Evgeny Kissin jouait mardi dernier au théâtre des champs élysées. J’y étais. J’ai aimé.

Au programme :

Beethoven Sonate n° 21 « Waldstein »
Prokofiev Sonate n° 4
Chopin
Nocturnes op. 9 n° 1, op. 9 n° 3, op. 48 n° 1
Mazurkas op. 6 n° 1, op. 6 n° 2, op. 6 n° 3, op. 7 n° 2, op. 7 n° 3, op. 41 n° 1
Liszt Marche de Rakoczy

Un programme qui lui sied bien donc ! Ce « spécialiste de Chopin » a pourtant donné une première partie beaucoup plus intéressante. La sonate Waldstein de Beethoven fait partie des sonates les plus connues, et donc jouées, des œuvres du compositeur. Elle a des proportions très vastes, en trois mouvements, et se termine par un rondo brillant très ingénieux tant sur le déroulement de la trame mélodique que sur les moyens pianistiques mis en oeuvre.

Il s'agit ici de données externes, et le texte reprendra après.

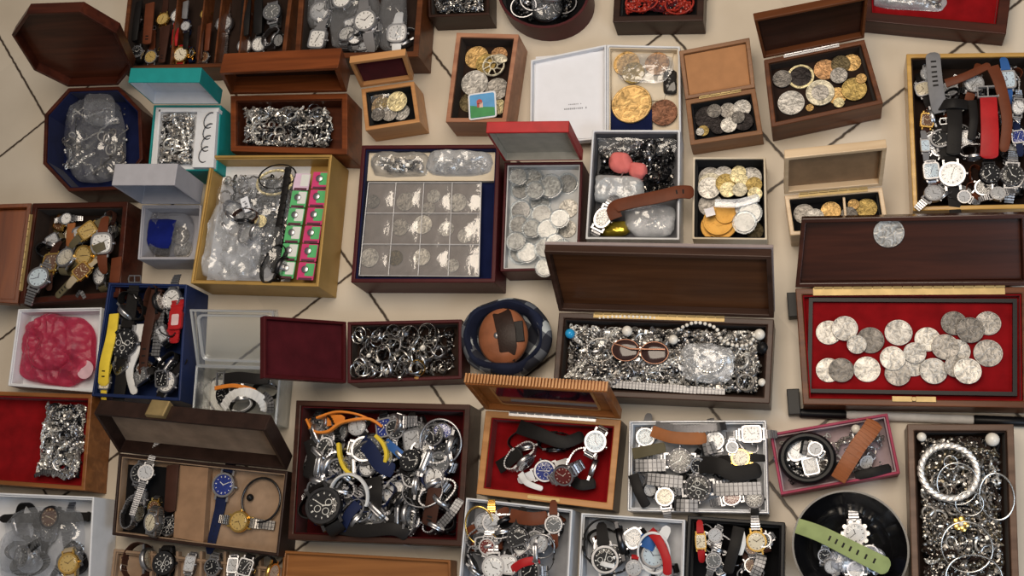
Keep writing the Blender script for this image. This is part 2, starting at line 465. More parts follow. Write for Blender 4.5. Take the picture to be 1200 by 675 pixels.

Lorsqu’il s’agit de Kissin, il n’est nullement nécessaire de parler de technique. Mais plutôt ce qu’il en fait. Il est indéniable qu’il use beaucoup de contrastes pour structurer les diverses sections. Il est difficile de ne pas tomber dans une régularité ennuyeuse dans un tel morceau, en particulier lorsque le motif principal est un accord répété une vingtaine de fois. Les accords structurants sont plaqués franchements, ce qui est absolument parfait ici. Le lyrisme est indéniablement présent. Il n’est pas possible de se perdre dans une telle interprétation, avec une telle conscience musicale.

Ces qualités sont exacerbées dans un Prokofiev envoûtant de la première à la dernière note. Le deuxième mouvement est mené d’une main de maître et les thèmes, très clairs, s’enchevêtrent avec une précision et – une fois de plus – un lyrisme admirable. Ce n’est pas ma sonate préférée, mais l’intensité qui s’en est dégagée créé un lien fort entre le pianiste et l’auditoire. Il n’est pas possible de décrocher.

La deuxième partie fut moins à mon goût. Je ne comprends toujours pas l’intérêt de se faire succéder ces pièces courtes et languissantes de Chopin pour en faire une partie toute entière. Ces pièces s’enchaînent assez mal. Malgré leurs similitudes, les atmosphères diffèrent beaucoup, et le choix de les enchaîner presque attacca est une mauvaise option, bien que peut-être la seule face à un public aussi dissipé (et tousseur) que celui des champs. L’op. 9 n° 3 et l’op. 41 n° 1 furent néanmoins remarquables, et pour moi bien au-dessus des autres, sans doute justement pour cette force du contraste qui les caractérisent.

Quant à l’époustouflante difficulté du Liszt, elle n’a pas empêché Kissin d’en extraire l’humour qui anime cette pièce.

Kissin maîtrise le lyrisme au piano et transmet la force intérieure de la musique. Il est le meilleure lorsque les œuvres savent les conjuguer.